Как известно, в этом учении все не случайно, все – Его промысел. Если ты грешен – с неизбежностью жди природных катаклизмов: голода, холода, других кар, но коли мы так облагодетельствованы, так выделены из череды других народов, значит, что бы кто ни говорил и в чем бы нас ни обвинял, мы Ему угодны. По тому же основанию мы и страна Веры. А также страна с неизбывным убеждением в собственной правоте: ведь наша правота есть и правота Всевышнего, который нас отметил и благословил. Требуются усилия, чтобы с этой логикой не согласиться.



[1] Думается, история и есть это очень странное и очень сложное взаимодействие колебаний двух родов. Продольные – по общему мнению, совсем не прямой путь каждого из нас от зла к добру, «возвращение блудного сына». Поперечные же колебания, их ход и длина волны от одинокого, по собственной воле ищущего Бога человека (Авраам в пустыне) до ищущего Бога народа или даже муравейника с его неимоверно жесткими внутренними отношениями и субординацией, с его полным отсутствием свободы воли, вообще возможности существования одной, отдельно взятой муравьиной души. Судя по Священному Писанию, велик соблазн игнорировать влияние одних и других волн. В Библии эти колебания идут как бы в разных плоскостях (или поперечные вытянуты, выстроены друг за другом и превращены в продольные – исход Авраама из Ура и Исход его семени из Египта) и не замечают друг друга. Но не думаю, что так же происходит в жизни.

[2] В этом смысле показательна память, которую оставил о себе Александр II. Человек, проведший целый ряд радикальных и в то же время исключительно успешных реформ (отмена крепостного права, рекрутской повинности и телесных наказаний, введение суда присяжных и земского самоуправления), причем первый и последний раз в русской истории – совершенно бескровно. В совокупности все они обеспечили России полвека процветания – очень быстрого роста численности населения и очень быстрого роста экономики. Внешнеполитические успехи его царствования были не менее впечатляющи. Александр II завершил растянувшуюся на несколько десятилетий Кавказскую войну, победил в балканской, присоединил богатейшие территории Средней Азии. И вот, несмотря на все это и даже несмотря на то, что и советские, и нынешние российские учебники смотрели и смотрят на Александра II благожелательно, в народной памяти он раньше и прежде всего царь, отдавший, продавший Аляску – Америке.

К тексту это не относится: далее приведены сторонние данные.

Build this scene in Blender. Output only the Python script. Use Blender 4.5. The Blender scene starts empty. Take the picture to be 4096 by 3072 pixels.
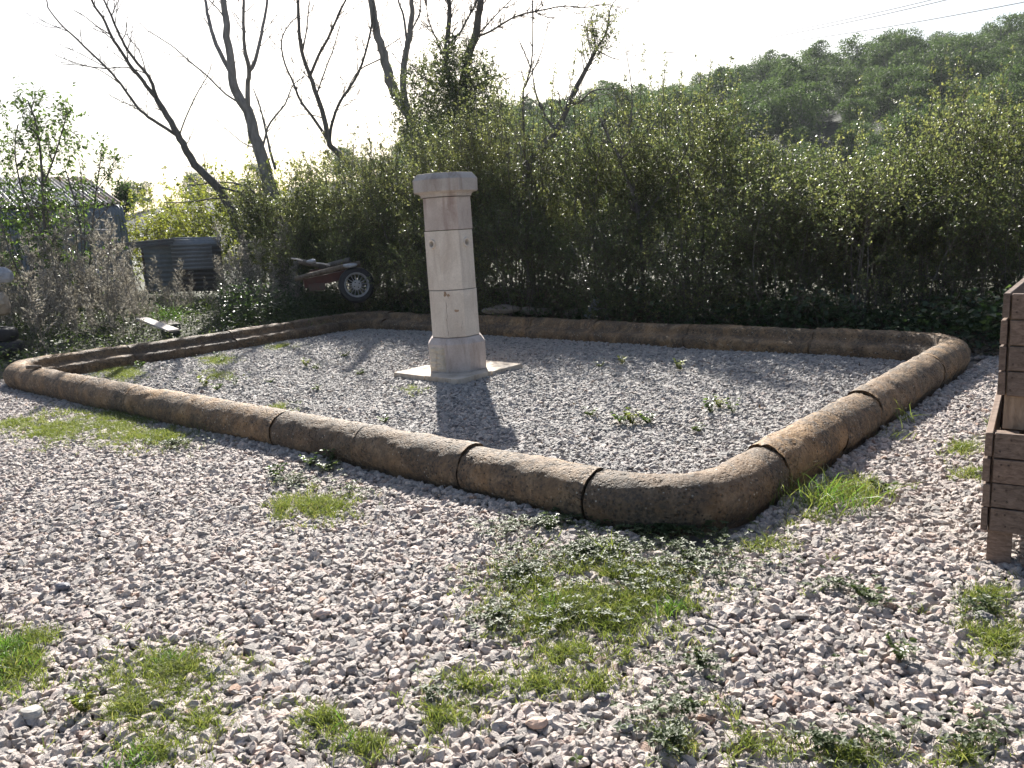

[3] Возможно, в этом корень всей системы номенклатурных привилегий (принципиально другая шкала зарплат и пенсий, квартиры, дачи, машины, по нынешним временам широко распространенные связи с бизнесом: свои компании и работа в государственных монополиях и банках), воспринимаемых многими достаточно лояльно. Даже на взятки и коррупцию общество смотрит снисходительно, видя в них законное вознаграждение за участие в производительной деятельности страны. Зло здесь, если где и начинается, то только с планки «не по чину берешь».